In theory, it goes waaaay beyond the middle east. Here’s my favorite piece from the PNAC’s influential paper “Rebuilding America’s Defenses” signed by half the administration including Dick Cheney and Don Rumsfeld:
To ensure America’s control of space in the near term, the minimum requirements are to develop a robust capability to transport systems to space, carry on operations once there, and service and recover space systems as needed. As outlined by Space Command, carrying out this program would include a mix of re- useable and expendable launch vehicles and vehicles that can operate within space, including “space tugs to deploy, reconstitute, replenish, refurbish, augment, and sustain” space systems. But, over the longer term, maintaining control of space will inevitably require the application of force both in space and from space,including but not limited to anti-
missile defenses and defensive systems capable of protecting U.S. and allied satellites; space control cannot be sustained in any other fashion, with conventional land, sea, or airforce, or by electronic warfare. This eventuality is already recognized by official U.S. national space policy, which states that the “Department of Defense shall maintain a capability to execute the mission areas of space support, force enhancement, space control and force application.… the argument to replace U.S. Space Command with U.S. Space Forces – a separate service under the Defense Department – is compelling. While it is conceivable that, as military space capabilities develop, a transitory “Space Corps” under the Department of the Air Force might make sense, it ought to be regarded as an intermediary step, analogous to the World War II-era Army Air Corps, not to the Marine Corps, which remains a part of the Navy Department.
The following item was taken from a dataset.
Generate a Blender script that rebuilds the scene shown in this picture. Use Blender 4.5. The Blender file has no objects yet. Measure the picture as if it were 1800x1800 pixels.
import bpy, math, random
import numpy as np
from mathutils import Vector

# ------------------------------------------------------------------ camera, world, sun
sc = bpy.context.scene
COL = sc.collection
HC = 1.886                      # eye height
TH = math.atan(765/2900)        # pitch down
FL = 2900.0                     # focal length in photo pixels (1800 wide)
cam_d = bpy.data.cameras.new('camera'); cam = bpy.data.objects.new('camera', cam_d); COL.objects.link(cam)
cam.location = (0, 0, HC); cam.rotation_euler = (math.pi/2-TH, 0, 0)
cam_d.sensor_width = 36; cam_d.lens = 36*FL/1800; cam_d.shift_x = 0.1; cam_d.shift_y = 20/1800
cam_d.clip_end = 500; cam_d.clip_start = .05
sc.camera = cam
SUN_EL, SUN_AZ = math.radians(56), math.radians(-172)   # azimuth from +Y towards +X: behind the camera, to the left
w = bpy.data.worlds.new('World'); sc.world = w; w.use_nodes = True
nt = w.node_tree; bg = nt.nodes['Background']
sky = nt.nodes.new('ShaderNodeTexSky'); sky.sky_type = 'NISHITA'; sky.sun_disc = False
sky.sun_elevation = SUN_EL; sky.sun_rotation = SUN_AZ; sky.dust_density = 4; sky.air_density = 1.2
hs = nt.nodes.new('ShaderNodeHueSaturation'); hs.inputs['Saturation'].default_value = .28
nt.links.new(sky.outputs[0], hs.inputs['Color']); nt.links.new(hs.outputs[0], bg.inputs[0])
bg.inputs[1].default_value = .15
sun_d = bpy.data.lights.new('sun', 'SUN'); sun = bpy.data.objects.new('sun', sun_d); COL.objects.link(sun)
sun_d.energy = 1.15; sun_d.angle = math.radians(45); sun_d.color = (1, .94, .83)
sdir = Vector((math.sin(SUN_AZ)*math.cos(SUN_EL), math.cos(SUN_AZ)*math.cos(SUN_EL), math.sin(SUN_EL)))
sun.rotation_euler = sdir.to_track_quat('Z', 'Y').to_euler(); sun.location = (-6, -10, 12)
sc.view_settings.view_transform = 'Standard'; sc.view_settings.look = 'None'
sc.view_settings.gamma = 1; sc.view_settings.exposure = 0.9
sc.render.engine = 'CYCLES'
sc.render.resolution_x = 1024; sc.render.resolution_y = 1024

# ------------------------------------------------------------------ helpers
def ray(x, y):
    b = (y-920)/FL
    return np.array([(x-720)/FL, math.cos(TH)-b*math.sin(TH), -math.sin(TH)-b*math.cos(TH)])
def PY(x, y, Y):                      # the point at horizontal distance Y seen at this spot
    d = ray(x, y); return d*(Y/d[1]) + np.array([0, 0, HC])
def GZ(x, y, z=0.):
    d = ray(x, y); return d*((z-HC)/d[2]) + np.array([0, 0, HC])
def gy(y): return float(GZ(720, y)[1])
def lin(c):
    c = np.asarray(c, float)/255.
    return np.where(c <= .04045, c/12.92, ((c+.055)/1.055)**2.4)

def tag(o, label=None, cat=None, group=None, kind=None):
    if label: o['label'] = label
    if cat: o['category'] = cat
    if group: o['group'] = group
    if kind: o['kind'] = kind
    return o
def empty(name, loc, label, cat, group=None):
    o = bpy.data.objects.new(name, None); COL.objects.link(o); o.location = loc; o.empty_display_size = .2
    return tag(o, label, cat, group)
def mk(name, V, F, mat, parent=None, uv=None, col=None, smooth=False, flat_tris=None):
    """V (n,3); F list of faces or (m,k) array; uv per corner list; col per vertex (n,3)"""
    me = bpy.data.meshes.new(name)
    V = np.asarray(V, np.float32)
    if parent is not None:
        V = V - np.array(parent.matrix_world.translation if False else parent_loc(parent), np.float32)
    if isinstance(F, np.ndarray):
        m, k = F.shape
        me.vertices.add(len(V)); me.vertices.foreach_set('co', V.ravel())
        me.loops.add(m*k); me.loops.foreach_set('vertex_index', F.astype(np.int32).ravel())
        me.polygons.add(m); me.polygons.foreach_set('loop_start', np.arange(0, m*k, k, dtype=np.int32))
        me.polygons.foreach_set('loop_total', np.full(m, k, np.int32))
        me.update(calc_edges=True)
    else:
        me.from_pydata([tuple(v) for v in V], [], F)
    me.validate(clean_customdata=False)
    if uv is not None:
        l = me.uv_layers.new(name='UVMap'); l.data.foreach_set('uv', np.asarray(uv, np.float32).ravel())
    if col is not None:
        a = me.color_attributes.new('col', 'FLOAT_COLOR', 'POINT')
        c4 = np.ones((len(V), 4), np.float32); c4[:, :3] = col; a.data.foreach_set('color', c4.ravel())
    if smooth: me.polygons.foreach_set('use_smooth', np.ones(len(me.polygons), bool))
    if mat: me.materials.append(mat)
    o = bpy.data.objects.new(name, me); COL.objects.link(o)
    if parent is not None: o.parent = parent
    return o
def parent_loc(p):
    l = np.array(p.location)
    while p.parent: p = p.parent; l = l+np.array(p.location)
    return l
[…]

If space control is an essential element for maintaining American military preeminence in the decades to come, then it will be imperative to reorganize the Department of Defense to ensure that its institutional structure reflects new military realities.
Never let it be said they limited their vision of “benevolent American hegemony” to the middle east — or even planet earth. They always think big, very big.
Just as an aside, I think Midge Decter’s lovelorn paean to Don Rumsfeld may stand as the most unintentionally funny of all the over-the-top Bush years hagiography:
“He works standing up at a tall writing table, as if energy, or perhaps determination, might begin to leak away from too much sitting down”
This one never fails to make me laugh out loud:
Decter: What Rumsfeld’s having become an American sex symbol seems to say about American culture today is that the assault on men leveled by the women’s movement, having poisoned the normally delicate relations between men and women and thereby left a generation of younger women with a load of anxiety they are only now beginning to throw off, is happily almost over. It’s hard to overestimate the significance of the term “stud” being applied to a man who has reached the age of 70 and will not too long from now be celebrating his 50th wedding anniversary.
It’s hard to overestimate it all right.
The Podhoretz’s are America’s first family of neoconservatism, dysfuntional masculinity and world domination. It’s quite an achievement.